Merging both approaches provided a wealth of new approaches to undergraduate research in the humanities that she plans to bring to bear at Duke.  In addition to sharing her love of teaching and synthesizing her diverse interests, Goldsmith will immerse herself in collaborative opportunities, make the most of access to a cutting-edge research and pedagogical environment, develop tools that can be used by both institutions, and ultimately work toward a shared archive and scholarly agenda supporting undergraduate humanities research.

“In this way, the Humanities Writ Large fellowship will allow for cross-fertilization between our two very different kinds of institutions, highlight what and how small liberal arts college and university faculty can learn from each other, and offer a productive starting point for future collaboration,” said Goldsmith.
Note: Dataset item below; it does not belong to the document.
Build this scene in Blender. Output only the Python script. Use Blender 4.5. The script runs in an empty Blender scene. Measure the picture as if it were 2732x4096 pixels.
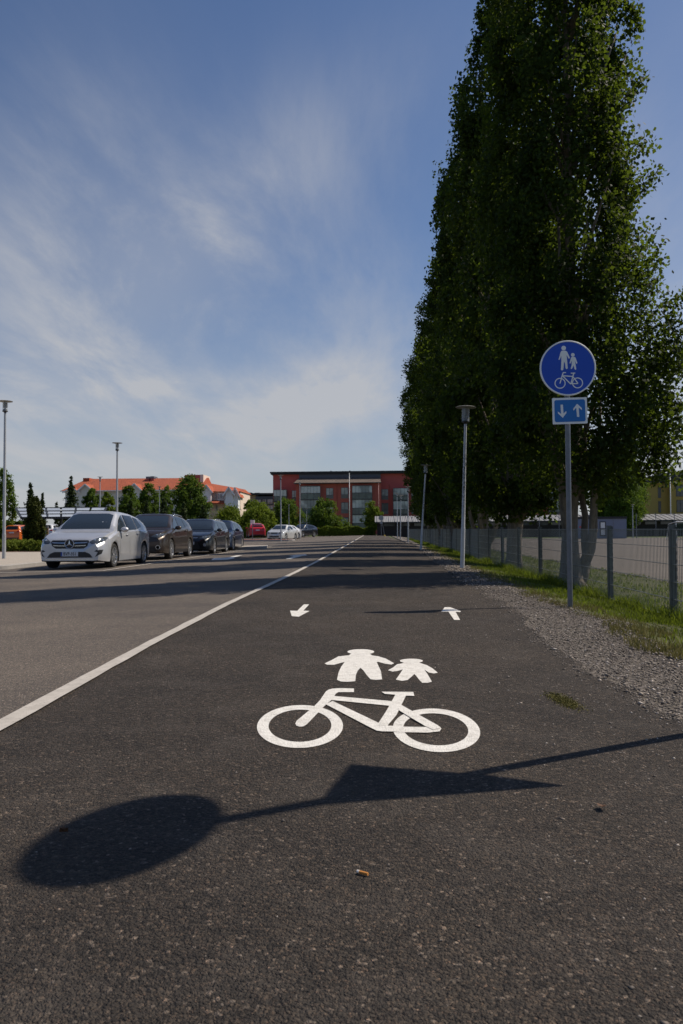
import bpy, bmesh, math, random
import numpy as np
from mathutils import Vector, Matrix, noise
from mathutils.bvhtree import BVHTree
sc = bpy.context.scene
COL = sc.collection
R = math.radians
PI = math.pi
random.seed(7)

# ---------------------------------------------------------------- terrain
LX = np.array([-900., -9., -7., -1.78, -1.62, 1.3, 2.2, 2.7, 3.3, 3.7, 4.4, 6.5, 900.])
LZ = np.array([-.14, -.14, -.11, .0, .010, -.030, -.062, -.12, -.20, -.24, -.30, -.36, -.36])
def ground_z(x, y):
    """height of the ground: the road rises gently with distance, the verge falls to the playing field"""
    l = np.interp(x, LX, LZ)
    t = np.clip(np.asarray(y, dtype=float) - 5.0, 0.0, 105.0)
    g = 0.0040 * t - 0.0040 * 3.0 * (1 - np.exp(-t / 3.0))
    return l + g
def gz(x, y): return float(ground_z(x, y))

# ---------------------------------------------------------------- camera
CAM_Z, FPX, PW, PH = 0.83, 3186.0, 2732.0, 4096.0
YAW, PITCH, ROLL = R(2.40), math.atan(82 / 3186.0), R(-0.4)
CAM_M = Matrix.Rotation(YAW, 3, 'Z') @ Matrix.Rotation(PI / 2 + PITCH, 3, 'X') @ Matrix.Rotation(ROLL, 3, 'Z')
CAM_P = Vector((0, 0, CAM_Z))
def ray(px, py):
    v = CAM_M @ Vector(((px - PW / 2) / FPX, -(py - PH / 2) / FPX, -1.0))
    return v
def hit(px, py):
    """the point of the ground seen at a photo pixel"""
    v = ray(px, py)
    t0, t = 0.0, 0.2
    p = CAM_P
    while t < 900:
        q = CAM_P + v * t
        if q.z < gz(q.x, q.y):
            lo, hi = t0, t
            for _ in range(40):
                m = (lo + hi) / 2
                q = CAM_P + v * m
                if q.z < gz(q.x, q.y): hi = m
                else: lo = m
            q = CAM_P + v * hi
            return Vector((q.x, q.y, gz(q.x, q.y)))
        t0, t = t, t * 1.02 + .01
    q = CAM_P + v * 900
    return Vector((q.x, q.y, 0))
def at(px, py, Y):
    """the point at forward distance Y seen at a photo pixel"""
    v = ray(px, py)
    return CAM_P + v * (Y / v.y)
def proj(p):
    q = CAM_M.transposed() @ (Vector(p) - CAM_P)
    return (q.x / -q.z * FPX + PW / 2, -q.y / -q.z * FPX + PH / 2)

# ---------------------------------------------------------------- building helpers
class MB:
    """collects shapes and links them as one mesh object"""
    def __init__(s): s.v, s.f, s.m = [], [], []
    def add(s, vs, fs, mi=0):
        b = len(s.v); s.v += [tuple(v) for v in vs]; s.f += [tuple(i + b for i in f) for f in fs]; s.m += [mi] * len(fs); return s
    def box(s, x0, x1, y0, y1, z0, z1, mi=0):
        v = [(x, y, z) for z in (z0, z1) for y in (y0, y1) for x in (x0, x1)]
        return s.add(v, [(0, 2, 3, 1), (4, 5, 7, 6), (0, 1, 5, 4), (2, 6, 7, 3), (0, 4, 6, 2), (1, 3, 7, 5)], mi)
    def bar(s, a, b, w, h, mi=0, up=(0, 0, 1)):
        a, b = Vector(a), Vector(b); d = (b - a).normalized(); u = Vector(up)
        if abs(d.dot(u)) > .99: u = Vector((0, 1, 0))
        x = d.cross(u).normalized() * w / 2; z = x.cross(d).normalized() * h / 2
        v = [p + x * i + z * j for p in (a, b) for i, j in ((-1, -1), (1, -1), (1, 1), (-1, 1))]
        return s.add(v, [(3, 2, 1, 0), (4, 5, 6, 7), (0, 1, 5, 4), (1, 2, 6, 5), (2, 3, 7, 6), (3, 0, 4, 7)], mi)
    def tube(s, pts, rs, n=10, mi=0, caps=True):
        pts = [Vector(p) for p in pts]; rs = rs if hasattr(rs, '__len__') else [rs] * len(pts)
        v, f = [], []; ref = None
        for i, p in enumerate(pts):
            d = (pts[min(i + 1, len(pts) - 1)] - pts[max(i - 1, 0)]).normalized()
            if ref is None: ref = Vector((1, 0, 0)) if abs(d.x) < .9 else Vector((0, 1, 0))
            a = (ref - d * ref.dot(d)).normalized(); b = d.cross(a); ref = a
            for k in range(n):
                t = 2 * PI * k / n; v.append(p + (a * math.cos(t) + b * math.sin(t)) * rs[i])
        for i in range(len(pts) - 1):
            for k in range(n):
                f.append((i * n + k, i * n + (k + 1) % n, (i + 1) * n + (k + 1) % n, (i + 1) * n + k))
        if caps:
            f.append(tuple(range(n))[::-1]); f.append(tuple((len(pts) - 1) * n + k for k in range(n)))
        return s.add(v, f, mi)
    def lathe(s, prof, c=(0, 0, 0), axis='Z', n=24, mi=0):
        """prof: (radius, height) pairs along the axis"""
        v, f = [], []; c = Vector(c)
        for r, h in prof:
            for k in range(n):
                t = 2 * PI * k / n; a, b = r * math.cos(t), r * math.sin(t)
                v.append(c + Vector({'Z': (a, b, h), 'X': (h, a, b), 'Y': (b, h, a)}[axis]))
        for i in range(len(prof) - 1):
            for k in range(n):
                f.append((i * n + k, i * n + (k + 1) % n, (i + 1) * n + (k + 1) % n, (i + 1) * n + k))
        return s.add(v, f, mi)
    def prism(s, poly, o, u, w, depth, mi=0):
        """a polygon in the plane (o; u, w) pushed back by the vector depth"""
        o, u, w, d = Vector(o), Vector(u), Vector(w), Vector(depth); n = len(poly)
        a = [o + u * p[0] + w * p[1] for p in poly]; b = [p + d for p in a]
        f = [tuple(range(n)), tuple(range(2 * n - 1, n - 1, -1))]
        f += [(i, i + n, (i + 1) % n + n, (i + 1) % n) for i in range(n)]
        return s.add(a + b, f, mi)
    def build(s, name, mat, parent=None, smooth=False, angle=None):
        me = bpy.data.meshes.new(name); me.from_pydata(s.v, [], s.f)
        for m in (mat if isinstance(mat, (list, tuple)) else [mat]): me.materials.append(m)
        if len(me.materials) > 1: me.polygons.foreach_set('material_index', s.m)
        bm = bmesh.new(); bm.from_mesh(me); bmesh.ops.recalc_face_normals(bm, faces=bm.faces); bm.to_mesh(me); bm.free()
        if smooth:
            me.polygons.foreach_set('use_smooth', [True] * len(me.polygons))
            if angle: me.set_sharp_from_angle(angle=R(angle))
        return link(name, me, parent)
def link(name, me, parent=None):
    o = bpy.data.objects.new(name, me); COL.objects.link(o); o.parent = parent; return o
def tag(o, label, cat, group=None, kind=None):
    if label: o['label'] = label
    if cat: o['category'] = cat
    if group: o['group'] = group
    if kind: o['kind'] = kind
    return o
def empty(name, label, cat, loc=(0, 0, 0), rz=0., group=None):
    o = bpy.data.objects.new(name, None); COL.objects.link(o); o.empty_display_size = .2
    o.location = loc; o.rotation_euler = (0, 0, rz); return tag(o, label, cat, group)
def copy_tree(o, parent=None):
    c = o.copy(); COL.objects.link(c)
    if parent is not None: c.parent = parent
    for ch in o.children: copy_tree(ch, c)
    return c
def np_mesh(name, V, F, mats, mi=None, smooth=False):
    """mesh from numpy arrays: V (n,3), F (m,k) with k corners each"""
    me = bpy.data.meshes.new(name); n, (m, k) = len(V), F.shape
    me.vertices.add(n); me.vertices.foreach_set('co', np.ascontiguousarray(V, dtype=np.float32).ravel())
    me.loops.add(m * k); me.loops.foreach_set('vertex_index', np.ascontiguousarray(F, dtype=np.int32).ravel())
    me.polygons.add(m); me.polygons.foreach_set('loop_start', np.arange(m, dtype=np.int32) * k)
    for x in mats: me.materials.append(x)
    if mi is not None: me.polygons.foreach_set('material_index', np.asarray(mi, dtype=np.int32))
    if smooth: me.polygons.foreach_set('use_smooth', np.ones(m, dtype=bool))
    me.update(calc_edges=True); me.validate(); return me

# ---------------------------------------------------------------- materials
class NT:
    def __init__(s, name):
        s.m = bpy.data.materials.new(name); s.m.use_nodes = True; s.t = s.m.node_tree; s.n = s.t.nodes; s.l = s.t.links
        s.b = s.n['Principled BSDF']; s.out = s.n['Material Output']; s.tc = s.n.new('ShaderNodeTexCoord'); s.co = s.tc.outputs['Object']
    def sock(s, node, key, val):
        i = node.inputs[key]
        if isinstance(val, bpy.types.NodeSocket): s.l.new(val, i)
        elif val is not None:
            if hasattr(val, '__len__') and len(val) == 3 and i.type == 'RGBA': val = (*val, 1)
            i.default_value = val
        return i
    def noise(s, scale, detail=3., rough=.55, vec=None, dist=0.):
        n = s.n.new('ShaderNodeTexNoise'); s.sock(n, 'Vector', vec or s.co); s.sock(n, 'Scale', scale); s.sock(n, 'Detail', detail); s.sock(n, 'Roughness', rough); s.sock(n, 'Distortion', dist); return n.outputs['Fac']
    def voro(s, scale, feature='F1', out='Distance', vec=None):
        n = s.n.new('ShaderNodeTexVoronoi'); n.feature = feature; s.sock(n, 'Vector', vec or s.co); s.sock(n, 'Scale', scale); return n.outputs[out]
    def ramp(s, fac, stops, interp='LINEAR'):
        n = s.n.new('ShaderNodeValToRGB'); s.sock(n, 'Fac', fac); e = n.color_ramp.elements; n.color_ramp.interpolation = interp
        while len(e) < len(stops): e.new(.5)
        for el, (p, c) in zip(e, stops):
            el.position = p; el.color = (c, c, c, 1) if not hasattr(c, '__len__') else (*c, 1)
        return n.outputs['Color']
    def mix(s, fac, a, b, mode='MIX'):
        n = s.n.new('ShaderNodeMix'); n.data_type = 'RGBA'; n.blend_type = mode
        s.sock(n, 0, fac); s.sock(n, 6, a); s.sock(n, 7, b); return n.outputs[2]
    def math(s, op, a, b=None):
        n = s.n.new('ShaderNodeMath'); n.operation = op; s.sock(n, 0, a)
        if b is not None: s.sock(n, 1, b)
        return n.outputs[0]
    def bump(s, h, strength=.5, dist=.01, prev=None):
        n = s.n.new('ShaderNodeBump'); s.sock(n, 'Height', h); s.sock(n, 'Strength', strength); s.sock(n, 'Distance', dist)
        if prev: s.sock(n, 'Normal', prev)
        return n.outputs['Normal']
    def island(s): return s.n.new('ShaderNodeNewGeometry').outputs['Random Per Island']
    def mapped(s, sx, sy, sz, rz=0.):
        n = s.n.new('ShaderNodeMapping'); s.l.new(s.co, n.inputs['Vector']); n.inputs['Scale'].default_value = (sx, sy, sz); n.inputs['Rotation'].default_value = (0, 0, rz); return n.outputs[0]
    def set(s, **k):
        for a, v in k.items(): s.sock(s.b, {'color': 'Base Color', 'rough': 'Roughness', 'metal': 'Metallic', 'normal': 'Normal', 'spec': 'Specular IOR Level', 'coat': 'Coat Weight', 'sub': 'Subsurface Weight'}.get(a, a), v)
        return s.m
def mat(name, color, rough=.6, metal=0., vary=.12, vscale=6., spec=.5, coat=0., bump=0., bscale=40.):
    """a painted or plain surface with slight dirt and tone variation"""
    t = NT(name); c = Vector(color)
    d = t.ramp(t.noise(vscale, 4), [(.25, tuple(c * (1 - vary))), (.75, tuple(c * (1 + vary)))])
    k = dict(color=d, rough=rough, metal=metal, spec=spec, coat=coat)
    if bump: k['normal'] = t.bump(t.noise(bscale, 3), bump, .02)
    return t.set(**k)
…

In addition to the opportunities for Dr. Goldsmith and Ursinus, Bell said he believed she has a lot to offer to the Duke community as they build on the initiatives in humanities research and teaching that have been developed under Humanities Writ Large. “We hope to learn much from her experience as the founding director of the Mellon Teaching and Learning Initiative and the head of the Arts and Humanities Council for Undergraduate Research team at Ursinus,” said Bell.

Her time at Duke will put Professor Goldsmith at the forefront of several initiatives outlined in the strategic plan, said Rebecca Jaroff, Associate  Professor of English at Ursinus. “Most specifically by exploring innovative ways for undergraduate students in the Humanities to embark on scalable research projects and to expand our ability to work collaboratively with our students on our own research,” she said.  Meredith has earned this prestigious award in part through her ongoing commitment to finding and creating undergraduate research opportunities  for students in the Humanities.   She works tirelessly to encourage her own students and other majors in the Humanities to make the most of their liberal arts education through independent research projects both on and off campus.”